Print every line of the listing exactly, please.

▼

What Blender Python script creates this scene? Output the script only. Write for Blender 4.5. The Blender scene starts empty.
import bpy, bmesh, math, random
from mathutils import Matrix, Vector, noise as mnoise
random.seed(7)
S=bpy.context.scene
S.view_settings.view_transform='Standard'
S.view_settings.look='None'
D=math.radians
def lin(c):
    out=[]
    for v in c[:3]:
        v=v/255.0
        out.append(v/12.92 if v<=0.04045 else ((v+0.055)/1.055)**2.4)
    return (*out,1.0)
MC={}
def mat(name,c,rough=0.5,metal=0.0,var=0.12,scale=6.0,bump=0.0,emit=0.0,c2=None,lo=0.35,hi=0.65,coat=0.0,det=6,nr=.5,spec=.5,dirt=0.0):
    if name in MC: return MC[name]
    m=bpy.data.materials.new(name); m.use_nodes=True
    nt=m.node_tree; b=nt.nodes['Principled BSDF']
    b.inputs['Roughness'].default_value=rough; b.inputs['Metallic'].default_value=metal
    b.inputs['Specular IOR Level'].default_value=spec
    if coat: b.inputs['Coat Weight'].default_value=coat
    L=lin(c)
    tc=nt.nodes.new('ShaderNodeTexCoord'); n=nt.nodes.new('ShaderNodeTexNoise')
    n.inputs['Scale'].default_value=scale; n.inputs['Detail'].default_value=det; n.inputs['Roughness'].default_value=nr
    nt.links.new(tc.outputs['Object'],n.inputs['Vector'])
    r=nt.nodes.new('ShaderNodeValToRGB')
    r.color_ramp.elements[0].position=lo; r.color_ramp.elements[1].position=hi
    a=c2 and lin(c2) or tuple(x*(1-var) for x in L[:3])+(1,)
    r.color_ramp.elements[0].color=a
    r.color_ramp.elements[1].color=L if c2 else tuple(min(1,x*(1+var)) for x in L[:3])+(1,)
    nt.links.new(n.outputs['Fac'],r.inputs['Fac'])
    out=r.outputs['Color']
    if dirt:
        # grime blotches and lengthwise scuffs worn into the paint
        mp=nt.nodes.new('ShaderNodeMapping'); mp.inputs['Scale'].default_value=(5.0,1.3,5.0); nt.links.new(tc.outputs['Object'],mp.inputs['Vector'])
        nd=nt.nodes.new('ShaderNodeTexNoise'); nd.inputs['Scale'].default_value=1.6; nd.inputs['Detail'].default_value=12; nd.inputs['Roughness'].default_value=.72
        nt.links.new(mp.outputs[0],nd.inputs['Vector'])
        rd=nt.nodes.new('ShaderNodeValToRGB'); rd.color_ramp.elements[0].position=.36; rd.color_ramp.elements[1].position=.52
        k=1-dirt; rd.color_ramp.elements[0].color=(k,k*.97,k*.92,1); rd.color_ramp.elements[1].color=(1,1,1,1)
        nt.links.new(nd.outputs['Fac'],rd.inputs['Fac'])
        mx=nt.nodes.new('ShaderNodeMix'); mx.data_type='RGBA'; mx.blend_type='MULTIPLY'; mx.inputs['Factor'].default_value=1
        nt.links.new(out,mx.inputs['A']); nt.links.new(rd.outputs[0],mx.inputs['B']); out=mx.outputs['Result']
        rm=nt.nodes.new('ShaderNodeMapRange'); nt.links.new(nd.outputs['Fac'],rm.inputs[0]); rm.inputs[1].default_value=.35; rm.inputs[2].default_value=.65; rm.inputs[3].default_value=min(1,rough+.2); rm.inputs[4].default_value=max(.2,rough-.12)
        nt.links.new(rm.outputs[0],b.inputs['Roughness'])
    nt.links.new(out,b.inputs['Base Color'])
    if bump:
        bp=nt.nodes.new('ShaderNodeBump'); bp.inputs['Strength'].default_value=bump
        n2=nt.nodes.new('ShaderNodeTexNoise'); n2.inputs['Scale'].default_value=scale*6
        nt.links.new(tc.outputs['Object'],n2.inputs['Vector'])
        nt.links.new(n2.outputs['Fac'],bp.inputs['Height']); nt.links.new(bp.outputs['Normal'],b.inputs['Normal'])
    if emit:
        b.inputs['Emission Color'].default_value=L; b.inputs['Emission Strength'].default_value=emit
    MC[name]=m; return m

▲

RESPONSE -
What Blender Python script creates this scene? Output the script only. Write for Blender 4.5. The Blender scene starts empty.
import bpy, bmesh, math, random
from mathutils import Matrix, Vector, noise as mnoise
random.seed(7)
S=bpy.context.scene
S.view_settings.view_transform='Standard'
S.view_settings.look='None'
D=math.radians
def lin(c):
    out=[]
    for v in c[:3]:
        v=v/255.0
        out.append(v/12.92 if v<=0.04045 else ((v+0.055)/1.055)**2.4)
    return (*out,1.0)
MC={}
def mat(name,c,rough=0.5,metal=0.0,var=0.12,scale=6.0,bump=0.0,emit=0.0,c2=None,lo=0.35,hi=0.65,coat=0.0,det=6,nr=.5,spec=.5,dirt=0.0):
    if name in MC: return MC[name]
    m=bpy.data.materials.new(name); m.use_nodes=True
    nt=m.node_tree; b=nt.nodes['Principled BSDF']
    b.inputs['Roughness'].default_value=rough; b.inputs['Metallic'].default_value=metal
    b.inputs['Specular IOR Level'].default_value=spec
    if coat: b.inputs['Coat Weight'].default_value=coat
    L=lin(c)
    tc=nt.nodes.new('ShaderNodeTexCoord'); n=nt.nodes.new('ShaderNodeTexNoise')
    n.inputs['Scale'].default_value=scale; n.inputs['Detail'].default_value=det; n.inputs['Roughness'].default_value=nr
    nt.links.new(tc.outputs['Object'],n.inputs['Vector'])
    r=nt.nodes.new('ShaderNodeValToRGB')
    r.color_ramp.elements[0].position=lo; r.color_ramp.elements[1].position=hi
    a=c2 and lin(c2) or tuple(x*(1-var) for x in L[:3])+(1,)
    r.color_ramp.elements[0].color=a
    r.color_ramp.elements[1].color=L if c2 else tuple(min(1,x*(1+var)) for x in L[:3])+(1,)
    nt.links.new(n.outputs['Fac'],r.inputs['Fac'])
    out=r.outputs['Color']
    if dirt:
        # grime blotches and lengthwise scuffs worn into the paint
        mp=nt.nodes.new('ShaderNodeMapping'); mp.inputs['Scale'].default_value=(5.0,1.3,5.0); nt.links.new(tc.outputs['Object'],mp.inputs['Vector'])
        nd=nt.nodes.new('ShaderNodeTexNoise'); nd.inputs['Scale'].default_value=1.6; nd.inputs['Detail'].default_value=12; nd.inputs['Roughness'].default_value=.72
        nt.links.new(mp.outputs[0],nd.inputs['Vector'])
        rd=nt.nodes.new('ShaderNodeValToRGB'); rd.color_ramp.elements[0].position=.36; rd.color_ramp.elements[1].position=.52
        k=1-dirt; rd.color_ramp.elements[0].color=(k,k*.97,k*.92,1); rd.color_ramp.elements[1].color=(1,1,1,1)
        nt.links.new(nd.outputs['Fac'],rd.inputs['Fac'])
        mx=nt.nodes.new('ShaderNodeMix'); mx.data_type='RGBA'; mx.blend_type='MULTIPLY'; mx.inputs['Factor'].default_value=1
        nt.links.new(out,mx.inputs['A']); nt.links.new(rd.outputs[0],mx.inputs['B']); out=mx.outputs['Result']
        rm=nt.nodes.new('ShaderNodeMapRange'); nt.links.new(nd.outputs['Fac'],rm.inputs[0]); rm.inputs[1].default_value=.35; rm.inputs[2].default_value=.65; rm.inputs[3].default_value=min(1,rough+.2); rm.inputs[4].default_value=max(.2,rough-.12)
        nt.links.new(rm.outputs[0],b.inputs['Roughness'])
    nt.links.new(out,b.inputs['Base Color'])
    if bump:
        bp=nt.nodes.new('ShaderNodeBump'); bp.inputs['Strength'].default_value=bump
        n2=nt.nodes.new('ShaderNodeTexNoise'); n2.inputs['Scale'].default_value=scale*6
        nt.links.new(tc.outputs['Object'],n2.inputs['Vector'])
        nt.links.new(n2.outputs['Fac'],bp.inputs['Height']); nt.links.new(bp.outputs['Normal'],b.inputs['Normal'])
    if emit:
        b.inputs['Emission Color'].default_value=L; b.inputs['Emission Strength'].default_value=emit
    MC[name]=m; return m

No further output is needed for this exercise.